Andrew has talked through the business and its early lessons in a couple of filmed conversations — useful if you want the story in his own cadence rather than ours.

How The Kiosk Works

Four taps, one card

01

Browse

Scroll hundreds of designs on the touchscreen — sweet, funny, or after-dark.

02

Personalize

Type your own message and signature. No more generic pre-printed lines.

03

Add a gift card

Drop in a digital gift card from 200+ brands, printed as a QR code.

04

Print

Out it comes on real cardstock in about 30 seconds. Never out of stock.

The Arc

How it happened

2016–19Studies engineering at Stanford University.
2019–23Builds a resume across Boston Consulting Group, Carvana, and other ventures.
Feb 2023The Valentine's Day Target run that started everything.
Nov 2023Launches the first Card Kiosk prototype with Sammi.
2024Kiosks spread across the Phoenix Valley and onto ASU's Tempe campus; appears on Entrepreneur Elevator Pitch.
2024Closes a seed round; roughly $2.5M raised in total.
2025Named to Pepperdine Graziadio's Most Fundable Companies list; footprint reaches dozens of states.
Quirks & Footnotes

The details that stick

The wedge is humor.

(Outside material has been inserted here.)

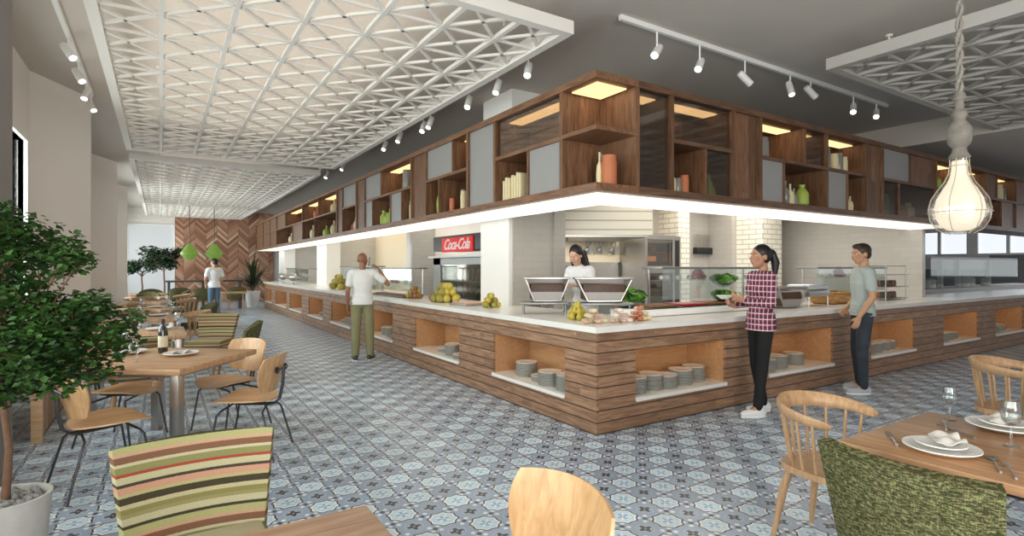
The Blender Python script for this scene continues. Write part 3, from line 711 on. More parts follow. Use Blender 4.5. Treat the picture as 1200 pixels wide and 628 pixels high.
for i,s in enumerate((9.25,9.42,9.6,9.78)):
    V(LW,s,.14,lo,.22+.05*(i%2),.075,M['lime'],'yellow-green jar in the row low on the left wing','jar',0,'yellow-green jars on the left wing',nm='jar')
V(LW,11.45,.14,lo,.26,.07,M['cream_i'],'small pale jar left of the yellow-green jars','jar',0,nm='jar')
V(LW,11.6,.14,lo,.14,.07,M['redfood'],'small red jar beside the pale jar on the left wing','jar',1,nm='jar')
for s,z,h,m,lb in ((13.2,lo,.34,'cream_i','tall cream vase low on the long open left-wing shelves'),(13.9,lo,.26,'lime','olive vase low on the long open left-wing shelves'),(13.2,up,.30,'cream_i','cream vase high on the long open left-wing shelves'),(14.9,up,.3,'terracotta','terracotta vase high at the far end of the left-wing shelves'),(15.3,lo,.36,'cream_i','slender cream vase low at the far end of the left-wing shelves'),(18.2,lo,.3,'cream_i','smallest cream vase far along the left-wing shelves')):
    V(LW,s,.14,z,h,.10,M[m],lb,'vase',2)
V(RW,4.48,.14,lo,.24,.04,M['cream_i'],'thin cream bottle low on the right wing beside an orange jar','bottle',2,nm='bottle')
V(RW,4.56,.14,lo,.16,.04,M['greyglass'],'short grey jar between the cream bottle and the orange jar','jar',1,nm='jar')
V(RW,4.66,.14,lo,.20,.05,M['terracotta'],'orange jar low on the right wing','jar',1,nm='jar')
for i,(s,h) in enumerate(((4.95,.24),(5.03,.20),(5.10,.26),(5.18,.18))):
    V(RW,s,.16+.03*(i%2),lo,h,.042,M['lime'],'green bottle in the cluster behind glass on the right wing','bottle',2,'green bottles on the right wing',nm='bottle')
for i,(s,h,m) in enumerate(((6.42,.34,'cream_i'),(6.52,.30,'greyglass'),(6.62,.27,'cream_i'),(6.70,.22,'greyglass'))):
    V(RW,s,.14,lo,h,.05,M[m],['tall cream jar left of the lime jar','tall grey jar left of the lime jar','shorter cream jar left of the lime jar','short grey jar next to the lime jar'][i],'jar',2,nm='jar')
V(RW,6.88,.14,lo,.28,.085,M['lime'],'plump lime-green jar low on the right wing','jar',0,nm='jar')
V(RW,6.0,.14,up,.24,.10,M['greyglass'],'round grey jar in the lit bay above the lime jar','jar',1,nm='jar')
for i,(s,h) in enumerate(((7.35,.26),(7.46,.30),(7.66,.24),(7.78,.26),(7.9,.22))):
    V(RW,s,.14,up,h,.055,M['greyglass'] if i%2 else M['cream_i'],['first pale jar from the left in the upper right-wing row','tall grey jar second in the upper right-wing row','pale jar in the middle of the upper right-wing row','grey jar fourth in the upper right-wing row','pale jar last in the upper right-wing row'][i],'jar',1,nm='jar')
for i,s in enumerate((7.88,7.98,8.08)):
    V(RW,s,.14,lo,.30-.04*i,.045,M['cream_i'],['tallest pale bottle low under the grey jars','middle pale bottle low under the grey jars','shortest pale bottle low under the grey jars'][i],'bottle',2,nm='bottle')
V(RW,8.95,.14,lo,.30,.12,M['greyglass'],'wide grey jar behind glass low on the right wing','jar',1,nm='jar')
V(RW,9.7,.18,lo,.20,.09,M['terracotta'],'reddish bowl-shaped vase behind glass left of the pendant lamp','vase',0)
V(RW,9.9,.16,lo,.24,.09,M['cream_i'],'cream vase behind glass left of the pendant lamp','vase',0)
V(RW,10.8,.14,up,.26,.1,M['lime'],'green jar high behind the pendant lamp','jar',0,nm='jar')
V(RW,12.0,.14,up,.30,.09,M['cream_i'],'cream jar high right of the pendant lamp','jar',1,nm='jar'); V(RW,12.25,.14,up,.26,.09,M['greyglass'],'grey jar high right of the pendant lamp','jar',1,nm='jar')
V(RW,13.6,.14,up,.30,.10,M['cream_i'],'tall cream jar high toward the right edge','jar',1,nm='jar'); V(RW,13.85,.14,up,.24,.08,M['greyglass'],'squat grey jar high toward the right edge','jar',1,nm='jar')
# ------------------------------------------------------------------ track lighting
def spot(loc,target,label,grp,rod=.12):
    t=thing('spotlight',label,'spotlight',loc,0,grp)
    d=(Vector(target)-Vector(loc)).normalized(); q=d.to_track_quat('-Z','Y').to_euler()
    obj('bracket',MB().tube([(0,0,rod),(0,0,0)],.01,6),M['white'],t)
    b=obj('housing',MB().lathe([(0,.10),(.035,.10),(.04,.08),(.042,-.10),(.036,-.10),(.034,-.085)],14),M['white'],t); b.rotation_euler=q
    l=obj('lens',MB().lathe([(0,-.088),(.034,-.088),(.034,-.082),(0,-.082)],14),M['spotglow'],t); l.rotation_euler=q
    return t
rl=thing('lighting_track','white lighting track on the ceiling above the right wing of shelves','lighting track',(6.55,3.98,CEIL))
obj('rail',MB().box(-2.75,2.75,-.02,.02,-.05,0),M['white'],rl,sharp=.3)
rlab=['leftmost spotlight of the right-hand ceiling track, turned down-left','second spotlight of the right-hand ceiling track, tilted left','third spotlight of the right-hand ceiling track, tilted right','fourth spotlight of the right-hand track, nearly upright','fifth spotlight of the right-hand track, tilted right','sixth spotlight of the right-hand track, lamp glowing','rightmost spotlight of the right-hand ceiling track']
for i,(px,py) in enumerate(((770,60),(820,76),(873,92),(926,104),(950,108),(1000,127),(1027,133))):
    x=onY(px,3.98); z=zY(px,py,3.98); z=min(3.84,max(3.68,z))
    tx=[-.5,-.45,.6,-.12,.6,-.45,-.5][i]
    spot((x,3.98,z),(x+tx,3.98-.2,z-.5),rlab[i],'spotlights on the right track',CEIL-.05-z)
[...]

Aunty Acid, dad jokes, and a Cards After Dark range. The forgettable card is exactly what a kiosk replaces best.
It's a couple's company. Andrew and Sammi co-founded it and run it together — CEO and product lead under one roof.
The product is in the watching. Lower screen, tilted angle, faster software — the best fixes came from standing beside the machine.
Investors saw it fast. One backer watched a single prototype at a Chandler mall and pictured tens of thousands of them.